__Raw data__:
— BEGIN —

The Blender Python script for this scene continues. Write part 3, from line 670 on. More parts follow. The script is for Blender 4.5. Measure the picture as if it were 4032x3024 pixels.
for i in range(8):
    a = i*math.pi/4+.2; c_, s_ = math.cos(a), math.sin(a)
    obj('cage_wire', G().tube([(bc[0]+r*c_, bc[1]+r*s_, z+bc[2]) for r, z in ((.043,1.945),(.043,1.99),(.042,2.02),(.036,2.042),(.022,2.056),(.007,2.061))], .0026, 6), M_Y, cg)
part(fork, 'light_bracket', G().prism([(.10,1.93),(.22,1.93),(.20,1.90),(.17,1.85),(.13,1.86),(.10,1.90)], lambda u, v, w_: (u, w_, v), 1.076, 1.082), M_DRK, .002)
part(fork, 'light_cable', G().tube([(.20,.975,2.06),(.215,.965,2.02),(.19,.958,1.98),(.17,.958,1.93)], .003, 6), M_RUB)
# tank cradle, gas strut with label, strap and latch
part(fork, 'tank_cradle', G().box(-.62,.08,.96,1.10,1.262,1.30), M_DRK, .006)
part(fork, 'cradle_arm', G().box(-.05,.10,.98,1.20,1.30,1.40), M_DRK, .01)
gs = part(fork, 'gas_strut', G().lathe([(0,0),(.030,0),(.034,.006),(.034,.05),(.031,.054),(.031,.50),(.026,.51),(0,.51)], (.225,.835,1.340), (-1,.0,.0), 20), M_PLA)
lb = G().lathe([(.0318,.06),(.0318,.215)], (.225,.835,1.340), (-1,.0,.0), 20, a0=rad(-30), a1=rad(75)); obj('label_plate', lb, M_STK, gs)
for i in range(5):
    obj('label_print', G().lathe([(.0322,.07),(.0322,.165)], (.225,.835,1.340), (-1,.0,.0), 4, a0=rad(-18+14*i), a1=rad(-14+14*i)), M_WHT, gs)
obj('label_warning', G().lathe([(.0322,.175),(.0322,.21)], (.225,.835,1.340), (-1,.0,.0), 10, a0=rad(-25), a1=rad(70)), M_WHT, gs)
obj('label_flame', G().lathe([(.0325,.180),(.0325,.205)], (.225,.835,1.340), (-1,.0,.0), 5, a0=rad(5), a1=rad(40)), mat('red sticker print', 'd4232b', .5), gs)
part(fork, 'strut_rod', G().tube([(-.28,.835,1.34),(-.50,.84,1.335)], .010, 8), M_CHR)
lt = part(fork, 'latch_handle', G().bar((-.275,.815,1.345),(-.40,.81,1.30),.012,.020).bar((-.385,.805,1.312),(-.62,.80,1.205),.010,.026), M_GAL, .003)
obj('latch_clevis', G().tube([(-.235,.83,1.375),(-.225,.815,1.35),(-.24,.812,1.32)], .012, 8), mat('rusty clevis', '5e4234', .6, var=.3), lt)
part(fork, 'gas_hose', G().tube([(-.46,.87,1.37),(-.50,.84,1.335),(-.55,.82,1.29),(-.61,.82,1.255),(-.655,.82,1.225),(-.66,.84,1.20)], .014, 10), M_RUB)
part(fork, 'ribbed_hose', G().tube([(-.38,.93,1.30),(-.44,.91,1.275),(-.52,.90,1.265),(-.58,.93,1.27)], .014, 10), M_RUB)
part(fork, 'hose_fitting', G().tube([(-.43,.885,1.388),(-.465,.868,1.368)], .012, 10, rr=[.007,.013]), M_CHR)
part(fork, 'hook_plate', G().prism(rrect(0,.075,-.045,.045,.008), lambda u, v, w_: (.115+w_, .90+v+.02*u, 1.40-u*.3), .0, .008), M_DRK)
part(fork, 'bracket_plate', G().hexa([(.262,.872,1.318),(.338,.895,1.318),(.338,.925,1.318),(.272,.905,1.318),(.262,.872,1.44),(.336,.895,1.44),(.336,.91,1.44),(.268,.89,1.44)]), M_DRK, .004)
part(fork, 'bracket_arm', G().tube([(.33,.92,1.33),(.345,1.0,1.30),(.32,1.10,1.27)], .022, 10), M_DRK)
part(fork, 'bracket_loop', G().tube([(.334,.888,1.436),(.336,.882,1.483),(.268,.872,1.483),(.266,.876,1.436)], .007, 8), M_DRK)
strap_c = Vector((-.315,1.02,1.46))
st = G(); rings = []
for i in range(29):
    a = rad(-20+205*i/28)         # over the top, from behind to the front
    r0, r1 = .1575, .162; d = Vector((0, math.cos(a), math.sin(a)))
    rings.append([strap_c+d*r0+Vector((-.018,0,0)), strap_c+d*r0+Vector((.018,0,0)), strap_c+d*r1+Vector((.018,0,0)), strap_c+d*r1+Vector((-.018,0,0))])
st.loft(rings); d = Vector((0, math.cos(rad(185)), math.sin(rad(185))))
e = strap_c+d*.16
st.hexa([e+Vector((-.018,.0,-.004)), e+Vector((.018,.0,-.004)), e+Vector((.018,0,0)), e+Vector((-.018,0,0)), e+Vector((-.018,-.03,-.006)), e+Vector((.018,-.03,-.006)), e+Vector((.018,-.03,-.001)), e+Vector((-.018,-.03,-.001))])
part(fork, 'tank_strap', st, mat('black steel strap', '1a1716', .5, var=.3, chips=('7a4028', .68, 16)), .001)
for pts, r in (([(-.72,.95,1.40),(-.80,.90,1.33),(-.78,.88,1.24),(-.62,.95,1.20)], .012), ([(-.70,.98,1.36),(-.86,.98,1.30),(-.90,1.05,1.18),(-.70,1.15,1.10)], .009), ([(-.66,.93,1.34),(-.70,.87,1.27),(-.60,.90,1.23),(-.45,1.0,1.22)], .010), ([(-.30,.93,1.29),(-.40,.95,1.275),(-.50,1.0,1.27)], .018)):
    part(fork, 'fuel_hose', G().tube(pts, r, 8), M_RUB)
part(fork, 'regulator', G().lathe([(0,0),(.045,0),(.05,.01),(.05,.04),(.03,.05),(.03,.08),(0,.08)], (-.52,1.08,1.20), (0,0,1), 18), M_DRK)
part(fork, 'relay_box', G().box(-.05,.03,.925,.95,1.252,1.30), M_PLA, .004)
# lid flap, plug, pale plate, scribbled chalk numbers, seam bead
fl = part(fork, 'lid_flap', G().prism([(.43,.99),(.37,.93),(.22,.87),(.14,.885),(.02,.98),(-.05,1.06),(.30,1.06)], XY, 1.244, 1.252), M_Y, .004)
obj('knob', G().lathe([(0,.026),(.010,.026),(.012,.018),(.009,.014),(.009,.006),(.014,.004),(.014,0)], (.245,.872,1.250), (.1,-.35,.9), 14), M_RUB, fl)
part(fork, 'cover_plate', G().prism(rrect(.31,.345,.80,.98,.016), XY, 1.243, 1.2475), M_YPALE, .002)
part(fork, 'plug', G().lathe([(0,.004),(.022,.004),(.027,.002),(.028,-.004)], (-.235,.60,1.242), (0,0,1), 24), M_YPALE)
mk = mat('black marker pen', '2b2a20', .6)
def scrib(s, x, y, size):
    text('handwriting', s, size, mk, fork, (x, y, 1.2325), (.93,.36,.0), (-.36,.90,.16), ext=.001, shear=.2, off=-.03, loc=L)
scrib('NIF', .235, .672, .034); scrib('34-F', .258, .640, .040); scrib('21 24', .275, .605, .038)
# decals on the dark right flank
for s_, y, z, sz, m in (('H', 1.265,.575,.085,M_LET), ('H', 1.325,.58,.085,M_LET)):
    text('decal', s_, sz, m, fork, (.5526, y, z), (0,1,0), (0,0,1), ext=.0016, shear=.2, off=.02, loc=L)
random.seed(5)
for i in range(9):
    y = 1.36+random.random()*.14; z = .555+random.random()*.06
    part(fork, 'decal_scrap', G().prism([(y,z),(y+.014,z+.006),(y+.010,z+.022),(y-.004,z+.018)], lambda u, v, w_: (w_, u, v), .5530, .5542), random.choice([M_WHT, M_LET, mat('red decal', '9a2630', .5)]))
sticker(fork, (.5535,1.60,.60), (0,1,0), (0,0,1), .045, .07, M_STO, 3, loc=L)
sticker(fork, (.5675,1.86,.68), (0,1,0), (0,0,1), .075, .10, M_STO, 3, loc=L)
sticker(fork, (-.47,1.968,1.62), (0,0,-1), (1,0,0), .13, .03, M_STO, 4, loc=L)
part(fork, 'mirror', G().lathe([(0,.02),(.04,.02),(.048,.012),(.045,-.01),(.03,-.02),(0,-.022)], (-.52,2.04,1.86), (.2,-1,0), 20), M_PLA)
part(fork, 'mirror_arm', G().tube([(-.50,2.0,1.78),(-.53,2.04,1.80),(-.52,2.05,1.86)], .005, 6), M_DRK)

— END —

__What to work on__:
Copy all lines above containing the string "from".

__Result below__:
The Blender Python script for this scene continues. Write part 3, from line 670 on. More parts follow. The script is for Blender 4.5. Measure the picture as if it were 4032x3024 pixels.
    a = rad(-20+205*i/28)         # over the top, from behind to the front